La vita di preghiera, l’impegno professionale e sociale, la missione apostolica negli ambienti, non sono tra loro divaricabili e non vanno reciprocamente estraniati. L’uomo – e particolarmente il credente – è tanto più “vero” quanto più in lui tutto è connesso e compaginato: il culto, la famiglia, il lavoro, l’attuazione dell’ideale evangelico.
In un secolo che ha conosciuto le grandi massificazioni operate dai vari totalitarismi e ha visto affermarsi gli infiniti subdoli condizionamenti universalmente inflitti dalla cultura dominante, il Beato Josemaría ha elevato un canto chiaro e deciso alla libertà dell’uomo e segnatamente alla libertà del figlio di Dio.
“Dio non ha voluto che tutti fossero uguali né che camminassimo allo stesso modo nell’unico cammino” (Solco 401), egli diceva.
Nelle molteplici strutture storiche contingenti, nelle questioni temporali, nelle variegate possibili scelte che ogni giorno ci si presentano nelle vicissitudini terrene, ognuno deve avvertire la sua piena responsabilità personale; tutto ciò, ovviamente, illuminando la sua libertà della luce superiore del Vangelo e irrobustendola con la sua piena e indefettibile comunione ecclesiale.

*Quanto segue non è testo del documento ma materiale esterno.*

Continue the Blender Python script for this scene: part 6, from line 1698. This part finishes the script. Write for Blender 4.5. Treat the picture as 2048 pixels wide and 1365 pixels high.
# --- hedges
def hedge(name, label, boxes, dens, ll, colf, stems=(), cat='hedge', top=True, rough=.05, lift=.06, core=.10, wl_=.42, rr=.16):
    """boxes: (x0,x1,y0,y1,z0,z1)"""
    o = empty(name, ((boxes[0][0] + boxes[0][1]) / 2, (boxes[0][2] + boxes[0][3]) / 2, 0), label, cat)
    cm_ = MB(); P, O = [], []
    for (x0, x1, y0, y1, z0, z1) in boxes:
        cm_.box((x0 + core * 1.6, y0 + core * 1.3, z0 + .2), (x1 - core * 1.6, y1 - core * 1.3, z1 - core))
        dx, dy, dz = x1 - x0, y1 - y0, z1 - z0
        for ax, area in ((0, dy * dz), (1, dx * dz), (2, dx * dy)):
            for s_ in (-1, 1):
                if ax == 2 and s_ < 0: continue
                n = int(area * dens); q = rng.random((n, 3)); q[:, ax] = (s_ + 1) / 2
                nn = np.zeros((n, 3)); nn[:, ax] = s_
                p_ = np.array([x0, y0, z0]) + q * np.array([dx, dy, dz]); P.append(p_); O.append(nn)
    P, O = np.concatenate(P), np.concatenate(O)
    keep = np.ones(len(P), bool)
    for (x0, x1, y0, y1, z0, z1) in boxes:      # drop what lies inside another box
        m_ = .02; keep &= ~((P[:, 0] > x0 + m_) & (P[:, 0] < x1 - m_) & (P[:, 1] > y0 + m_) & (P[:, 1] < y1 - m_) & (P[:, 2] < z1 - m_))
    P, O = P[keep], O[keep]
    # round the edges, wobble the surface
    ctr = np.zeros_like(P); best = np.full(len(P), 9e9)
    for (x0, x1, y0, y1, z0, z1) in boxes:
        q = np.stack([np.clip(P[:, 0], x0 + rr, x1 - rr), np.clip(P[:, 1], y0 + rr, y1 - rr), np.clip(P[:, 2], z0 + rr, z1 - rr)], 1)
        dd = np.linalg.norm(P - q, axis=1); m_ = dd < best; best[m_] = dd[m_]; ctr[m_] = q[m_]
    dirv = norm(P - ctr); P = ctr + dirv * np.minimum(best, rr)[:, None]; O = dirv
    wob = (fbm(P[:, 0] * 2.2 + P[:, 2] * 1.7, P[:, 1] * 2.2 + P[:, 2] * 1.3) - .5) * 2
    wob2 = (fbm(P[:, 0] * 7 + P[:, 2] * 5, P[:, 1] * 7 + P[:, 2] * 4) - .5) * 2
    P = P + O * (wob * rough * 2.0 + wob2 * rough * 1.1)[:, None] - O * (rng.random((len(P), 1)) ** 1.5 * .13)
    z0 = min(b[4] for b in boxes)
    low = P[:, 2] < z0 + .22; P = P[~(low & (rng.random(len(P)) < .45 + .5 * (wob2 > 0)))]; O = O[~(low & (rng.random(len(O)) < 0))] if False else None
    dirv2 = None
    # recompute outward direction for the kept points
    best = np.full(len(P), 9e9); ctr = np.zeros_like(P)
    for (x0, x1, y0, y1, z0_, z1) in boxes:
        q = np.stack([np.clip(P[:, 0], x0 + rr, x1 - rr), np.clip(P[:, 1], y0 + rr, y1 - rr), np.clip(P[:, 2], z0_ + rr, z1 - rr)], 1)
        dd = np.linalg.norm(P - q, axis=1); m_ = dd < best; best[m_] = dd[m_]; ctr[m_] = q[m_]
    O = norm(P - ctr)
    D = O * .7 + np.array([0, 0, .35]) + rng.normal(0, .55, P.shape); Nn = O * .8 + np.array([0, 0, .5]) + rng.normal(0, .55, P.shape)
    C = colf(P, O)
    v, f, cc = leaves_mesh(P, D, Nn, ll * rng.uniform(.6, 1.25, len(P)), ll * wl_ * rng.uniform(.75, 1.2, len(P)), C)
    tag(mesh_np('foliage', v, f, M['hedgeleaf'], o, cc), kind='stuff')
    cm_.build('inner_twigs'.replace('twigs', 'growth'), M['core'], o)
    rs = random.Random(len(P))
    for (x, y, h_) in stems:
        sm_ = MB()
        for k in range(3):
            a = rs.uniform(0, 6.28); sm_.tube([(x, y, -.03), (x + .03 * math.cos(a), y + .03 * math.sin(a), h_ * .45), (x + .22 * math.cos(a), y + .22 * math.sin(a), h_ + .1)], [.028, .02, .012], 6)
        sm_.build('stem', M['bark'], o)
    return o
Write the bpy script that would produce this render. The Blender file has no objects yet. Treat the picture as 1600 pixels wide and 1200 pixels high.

Potremmo insinuare che il pensiero di Monsignor Escrivá su questa materia sia bene espresso dalla frase icastica di sant’Ambrogio: “Ubi fides ibi libertas” (Ep. 65,5: “dove c’è la fede lì c’è la libertà); frase che mi è particolarmente cara.
Come si vede, con il genio della essenzializzazione, con l’intuizione della concreta unità del reale e della necessità di superare ogni dissociazione nell’agire umano, con la sua esaltazione della giusta e motivata libertà (oltre che per tanti altri aspetti della sua affascinante personalità e della sua dottrina), Josemaría Escrivá de Balaguer è stato davvero un dono immenso per i nostri tempi e per il nostro incerto e problematico futuro.
E noi – a cento anni dalla nascita di questo uomo di Dio, di questo innamorato figlio della Chiesa, di questo amico dell’uomo – siamo qui a esprimere al Signore della storia e dei cuori la nostra sincera gratitudine.
E siamo qui ad auspicare e a implorare: con la sua intercessione ci aiuti lui a non lasciar cadere mai questa sua grande lezione di vita.